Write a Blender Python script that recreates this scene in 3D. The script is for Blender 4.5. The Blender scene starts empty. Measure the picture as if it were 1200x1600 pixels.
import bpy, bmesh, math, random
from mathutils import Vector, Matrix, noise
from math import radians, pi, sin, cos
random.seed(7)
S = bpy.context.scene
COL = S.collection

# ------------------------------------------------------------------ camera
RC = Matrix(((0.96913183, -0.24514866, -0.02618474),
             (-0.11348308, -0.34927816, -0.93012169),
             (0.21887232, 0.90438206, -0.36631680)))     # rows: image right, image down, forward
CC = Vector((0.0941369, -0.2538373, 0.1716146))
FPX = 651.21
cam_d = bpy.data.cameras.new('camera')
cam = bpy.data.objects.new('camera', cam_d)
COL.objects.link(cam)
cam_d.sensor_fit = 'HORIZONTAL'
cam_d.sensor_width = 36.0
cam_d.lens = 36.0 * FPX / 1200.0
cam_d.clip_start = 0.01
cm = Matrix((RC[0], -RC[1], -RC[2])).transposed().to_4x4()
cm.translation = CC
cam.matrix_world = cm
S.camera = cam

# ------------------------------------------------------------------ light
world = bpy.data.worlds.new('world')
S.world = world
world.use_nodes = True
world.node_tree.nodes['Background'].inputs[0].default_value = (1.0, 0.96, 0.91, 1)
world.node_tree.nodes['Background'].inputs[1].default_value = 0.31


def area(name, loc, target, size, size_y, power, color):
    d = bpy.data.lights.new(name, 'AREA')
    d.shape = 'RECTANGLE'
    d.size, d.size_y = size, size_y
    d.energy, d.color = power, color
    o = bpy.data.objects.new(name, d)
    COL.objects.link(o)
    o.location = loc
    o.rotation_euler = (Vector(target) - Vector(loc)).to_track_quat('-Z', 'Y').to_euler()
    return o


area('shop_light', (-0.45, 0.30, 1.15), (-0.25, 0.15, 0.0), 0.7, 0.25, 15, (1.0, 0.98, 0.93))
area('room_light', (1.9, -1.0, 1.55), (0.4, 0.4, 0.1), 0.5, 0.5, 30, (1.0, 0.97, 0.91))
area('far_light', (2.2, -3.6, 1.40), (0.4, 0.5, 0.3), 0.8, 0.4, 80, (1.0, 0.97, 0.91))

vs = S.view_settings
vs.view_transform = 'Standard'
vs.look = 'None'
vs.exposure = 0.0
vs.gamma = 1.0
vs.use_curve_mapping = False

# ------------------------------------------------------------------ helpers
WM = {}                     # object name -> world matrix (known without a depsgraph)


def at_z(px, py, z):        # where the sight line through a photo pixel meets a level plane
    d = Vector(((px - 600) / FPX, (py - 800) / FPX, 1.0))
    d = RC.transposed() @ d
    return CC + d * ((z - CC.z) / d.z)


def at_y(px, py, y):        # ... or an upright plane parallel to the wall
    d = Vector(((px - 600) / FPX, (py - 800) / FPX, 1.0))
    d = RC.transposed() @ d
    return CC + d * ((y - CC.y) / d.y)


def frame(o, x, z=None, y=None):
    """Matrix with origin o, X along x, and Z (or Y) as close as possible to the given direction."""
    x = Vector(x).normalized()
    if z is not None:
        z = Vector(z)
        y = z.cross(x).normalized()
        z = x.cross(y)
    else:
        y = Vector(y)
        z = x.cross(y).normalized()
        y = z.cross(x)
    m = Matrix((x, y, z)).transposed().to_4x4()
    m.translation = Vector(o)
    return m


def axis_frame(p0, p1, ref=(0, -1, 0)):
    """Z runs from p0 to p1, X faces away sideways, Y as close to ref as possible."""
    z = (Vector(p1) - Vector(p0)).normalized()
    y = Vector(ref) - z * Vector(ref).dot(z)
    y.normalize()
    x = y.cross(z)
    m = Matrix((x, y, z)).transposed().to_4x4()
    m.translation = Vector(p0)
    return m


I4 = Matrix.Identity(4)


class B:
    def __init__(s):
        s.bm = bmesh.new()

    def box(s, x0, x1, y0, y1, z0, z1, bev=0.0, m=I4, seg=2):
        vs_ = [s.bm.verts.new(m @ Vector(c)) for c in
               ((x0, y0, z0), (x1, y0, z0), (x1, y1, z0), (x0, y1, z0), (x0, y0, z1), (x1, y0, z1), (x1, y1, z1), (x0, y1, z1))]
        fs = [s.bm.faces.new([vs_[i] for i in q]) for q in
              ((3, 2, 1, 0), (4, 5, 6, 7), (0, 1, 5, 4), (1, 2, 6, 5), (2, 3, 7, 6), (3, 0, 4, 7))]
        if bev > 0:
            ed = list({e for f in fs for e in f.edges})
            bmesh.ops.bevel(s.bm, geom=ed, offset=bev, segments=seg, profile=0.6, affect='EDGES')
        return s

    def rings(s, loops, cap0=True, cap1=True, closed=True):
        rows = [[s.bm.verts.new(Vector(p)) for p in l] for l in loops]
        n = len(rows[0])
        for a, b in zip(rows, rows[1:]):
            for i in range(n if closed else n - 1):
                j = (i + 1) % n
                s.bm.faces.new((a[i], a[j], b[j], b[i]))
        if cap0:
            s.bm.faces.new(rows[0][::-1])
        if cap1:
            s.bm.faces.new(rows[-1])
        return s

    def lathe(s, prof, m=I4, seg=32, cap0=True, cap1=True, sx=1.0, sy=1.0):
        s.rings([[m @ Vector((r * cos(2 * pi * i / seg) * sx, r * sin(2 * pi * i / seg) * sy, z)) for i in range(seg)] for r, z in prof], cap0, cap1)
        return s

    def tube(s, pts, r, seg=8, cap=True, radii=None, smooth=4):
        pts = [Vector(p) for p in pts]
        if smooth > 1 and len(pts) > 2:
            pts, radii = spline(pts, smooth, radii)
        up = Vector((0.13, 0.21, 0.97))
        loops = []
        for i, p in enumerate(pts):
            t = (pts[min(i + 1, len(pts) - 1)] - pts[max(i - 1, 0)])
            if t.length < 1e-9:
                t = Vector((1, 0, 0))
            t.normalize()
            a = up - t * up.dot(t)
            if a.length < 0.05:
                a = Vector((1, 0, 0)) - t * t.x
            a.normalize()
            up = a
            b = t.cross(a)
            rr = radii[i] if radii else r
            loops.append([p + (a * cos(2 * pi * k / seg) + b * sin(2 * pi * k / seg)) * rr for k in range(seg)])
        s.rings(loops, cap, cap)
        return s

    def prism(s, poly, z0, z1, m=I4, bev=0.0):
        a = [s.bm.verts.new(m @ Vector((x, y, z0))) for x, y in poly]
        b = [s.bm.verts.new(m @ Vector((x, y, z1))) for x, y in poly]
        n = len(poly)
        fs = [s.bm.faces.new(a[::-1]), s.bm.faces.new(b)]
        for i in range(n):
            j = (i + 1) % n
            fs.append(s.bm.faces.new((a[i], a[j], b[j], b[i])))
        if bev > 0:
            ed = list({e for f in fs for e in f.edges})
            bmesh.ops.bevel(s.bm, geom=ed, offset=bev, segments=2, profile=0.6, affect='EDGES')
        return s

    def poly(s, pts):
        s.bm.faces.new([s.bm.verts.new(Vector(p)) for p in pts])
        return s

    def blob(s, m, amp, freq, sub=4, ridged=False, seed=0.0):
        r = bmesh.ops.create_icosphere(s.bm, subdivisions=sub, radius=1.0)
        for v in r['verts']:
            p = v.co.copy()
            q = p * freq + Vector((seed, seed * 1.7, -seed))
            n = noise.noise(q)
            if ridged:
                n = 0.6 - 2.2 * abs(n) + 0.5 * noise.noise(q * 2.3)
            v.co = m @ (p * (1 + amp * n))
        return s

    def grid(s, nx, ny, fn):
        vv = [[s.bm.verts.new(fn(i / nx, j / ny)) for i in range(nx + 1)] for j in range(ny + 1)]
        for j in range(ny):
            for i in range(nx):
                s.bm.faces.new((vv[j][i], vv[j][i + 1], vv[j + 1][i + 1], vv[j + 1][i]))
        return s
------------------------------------
**GOAL:** Copy all the lines, exactly.

**REPLY TO THE TASK:**
Write a Blender Python script that recreates this scene in 3D. The script is for Blender 4.5. The Blender scene starts empty. Measure the picture as if it were 1200x1600 pixels.
import bpy, bmesh, math, random
from mathutils import Vector, Matrix, noise
from math import radians, pi, sin, cos
random.seed(7)
S = bpy.context.scene
COL = S.collection

# ------------------------------------------------------------------ camera
RC = Matrix(((0.96913183, -0.24514866, -0.02618474),
             (-0.11348308, -0.34927816, -0.93012169),
             (0.21887232, 0.90438206, -0.36631680)))     # rows: image right, image down, forward
CC = Vector((0.0941369, -0.2538373, 0.1716146))
FPX = 651.21
cam_d = bpy.data.cameras.new('camera')
cam = bpy.data.objects.new('camera', cam_d)
COL.objects.link(cam)
cam_d.sensor_fit = 'HORIZONTAL'
cam_d.sensor_width = 36.0
cam_d.lens = 36.0 * FPX / 1200.0
cam_d.clip_start = 0.01
cm = Matrix((RC[0], -RC[1], -RC[2])).transposed().to_4x4()
cm.translation = CC
cam.matrix_world = cm
S.camera = cam

# ------------------------------------------------------------------ light
world = bpy.data.worlds.new('world')
S.world = world
world.use_nodes = True
world.node_tree.nodes['Background'].inputs[0].default_value = (1.0, 0.96, 0.91, 1)
world.node_tree.nodes['Background'].inputs[1].default_value = 0.31


def area(name, loc, target, size, size_y, power, color):
    d = bpy.data.lights.new(name, 'AREA')
    d.shape = 'RECTANGLE'
    d.size, d.size_y = size, size_y
    d.energy, d.color = power, color
    o = bpy.data.objects.new(name, d)
    COL.objects.link(o)
    o.location = loc
    o.rotation_euler = (Vector(target) - Vector(loc)).to_track_quat('-Z', 'Y').to_euler()
    return o


area('shop_light', (-0.45, 0.30, 1.15), (-0.25, 0.15, 0.0), 0.7, 0.25, 15, (1.0, 0.98, 0.93))
area('room_light', (1.9, -1.0, 1.55), (0.4, 0.4, 0.1), 0.5, 0.5, 30, (1.0, 0.97, 0.91))
area('far_light', (2.2, -3.6, 1.40), (0.4, 0.5, 0.3), 0.8, 0.4, 80, (1.0, 0.97, 0.91))

vs = S.view_settings
vs.view_transform = 'Standard'
vs.look = 'None'
vs.exposure = 0.0
vs.gamma = 1.0
vs.use_curve_mapping = False

# ------------------------------------------------------------------ helpers
WM = {}                     # object name -> world matrix (known without a depsgraph)


def at_z(px, py, z):        # where the sight line through a photo pixel meets a level plane
    d = Vector(((px - 600) / FPX, (py - 800) / FPX, 1.0))
    d = RC.transposed() @ d
    return CC + d * ((z - CC.z) / d.z)


def at_y(px, py, y):        # ... or an upright plane parallel to the wall
    d = Vector(((px - 600) / FPX, (py - 800) / FPX, 1.0))
    d = RC.transposed() @ d
    return CC + d * ((y - CC.y) / d.y)


def frame(o, x, z=None, y=None):
    """Matrix with origin o, X along x, and Z (or Y) as close as possible to the given direction."""
    x = Vector(x).normalized()
    if z is not None:
        z = Vector(z)
        y = z.cross(x).normalized()
        z = x.cross(y)
    else:
        y = Vector(y)
        z = x.cross(y).normalized()
        y = z.cross(x)
    m = Matrix((x, y, z)).transposed().to_4x4()
    m.translation = Vector(o)
    return m


def axis_frame(p0, p1, ref=(0, -1, 0)):
    """Z runs from p0 to p1, X faces away sideways, Y as close to ref as possible."""
    z = (Vector(p1) - Vector(p0)).normalized()
    y = Vector(ref) - z * Vector(ref).dot(z)
    y.normalize()
    x = y.cross(z)
    m = Matrix((x, y, z)).transposed().to_4x4()
    m.translation = Vector(p0)
    return m


I4 = Matrix.Identity(4)


class B:
    def __init__(s):
        s.bm = bmesh.new()

    def box(s, x0, x1, y0, y1, z0, z1, bev=0.0, m=I4, seg=2):
        vs_ = [s.bm.verts.new(m @ Vector(c)) for c in
               ((x0, y0, z0), (x1, y0, z0), (x1, y1, z0), (x0, y1, z0), (x0, y0, z1), (x1, y0, z1), (x1, y1, z1), (x0, y1, z1))]
        fs = [s.bm.faces.new([vs_[i] for i in q]) for q in
              ((3, 2, 1, 0), (4, 5, 6, 7), (0, 1, 5, 4), (1, 2, 6, 5), (2, 3, 7, 6), (3, 0, 4, 7))]
        if bev > 0:
            ed = list({e for f in fs for e in f.edges})
            bmesh.ops.bevel(s.bm, geom=ed, offset=bev, segments=seg, profile=0.6, affect='EDGES')
        return s

    def rings(s, loops, cap0=True, cap1=True, closed=True):
        rows = [[s.bm.verts.new(Vector(p)) for p in l] for l in loops]
        n = len(rows[0])
        for a, b in zip(rows, rows[1:]):
            for i in range(n if closed else n - 1):
                j = (i + 1) % n
                s.bm.faces.new((a[i], a[j], b[j], b[i]))
        if cap0:
            s.bm.faces.new(rows[0][::-1])
        if cap1:
            s.bm.faces.new(rows[-1])
        return s

    def lathe(s, prof, m=I4, seg=32, cap0=True, cap1=True, sx=1.0, sy=1.0):
        s.rings([[m @ Vector((r * cos(2 * pi * i / seg) * sx, r * sin(2 * pi * i / seg) * sy, z)) for i in range(seg)] for r, z in prof], cap0, cap1)
        return s

    def tube(s, pts, r, seg=8, cap=True, radii=None, smooth=4):
        pts = [Vector(p) for p in pts]
        if smooth > 1 and len(pts) > 2:
            pts, radii = spline(pts, smooth, radii)
        up = Vector((0.13, 0.21, 0.97))
        loops = []
        for i, p in enumerate(pts):
            t = (pts[min(i + 1, len(pts) - 1)] - pts[max(i - 1, 0)])
            if t.length < 1e-9:
                t = Vector((1, 0, 0))
            t.normalize()
            a = up - t * up.dot(t)
            if a.length < 0.05:
                a = Vector((1, 0, 0)) - t * t.x
            a.normalize()
            up = a
            b = t.cross(a)
            rr = radii[i] if radii else r
            loops.append([p + (a * cos(2 * pi * k / seg) + b * sin(2 * pi * k / seg)) * rr for k in range(seg)])
        s.rings(loops, cap, cap)
        return s

    def prism(s, poly, z0, z1, m=I4, bev=0.0):
        a = [s.bm.verts.new(m @ Vector((x, y, z0))) for x, y in poly]
        b = [s.bm.verts.new(m @ Vector((x, y, z1))) for x, y in poly]
        n = len(poly)
        fs = [s.bm.faces.new(a[::-1]), s.bm.faces.new(b)]
        for i in range(n):
            j = (i + 1) % n
            fs.append(s.bm.faces.new((a[i], a[j], b[j], b[i])))
        if bev > 0:
            ed = list({e for f in fs for e in f.edges})
            bmesh.ops.bevel(s.bm, geom=ed, offset=bev, segments=2, profile=0.6, affect='EDGES')
        return s

    def poly(s, pts):
        s.bm.faces.new([s.bm.verts.new(Vector(p)) for p in pts])
        return s

    def blob(s, m, amp, freq, sub=4, ridged=False, seed=0.0):
        r = bmesh.ops.create_icosphere(s.bm, subdivisions=sub, radius=1.0)
        for v in r['verts']:
            p = v.co.copy()
            q = p * freq + Vector((seed, seed * 1.7, -seed))
            n = noise.noise(q)
            if ridged:
                n = 0.6 - 2.2 * abs(n) + 0.5 * noise.noise(q * 2.3)
            v.co = m @ (p * (1 + amp * n))
        return s

    def grid(s, nx, ny, fn):
        vv = [[s.bm.verts.new(fn(i / nx, j / ny)) for i in range(nx + 1)] for j in range(ny + 1)]
        for j in range(ny):
            for i in range(nx):
                s.bm.faces.new((vv[j][i], vv[j][i + 1], vv[j + 1][i + 1], vv[j + 1][i]))
        return s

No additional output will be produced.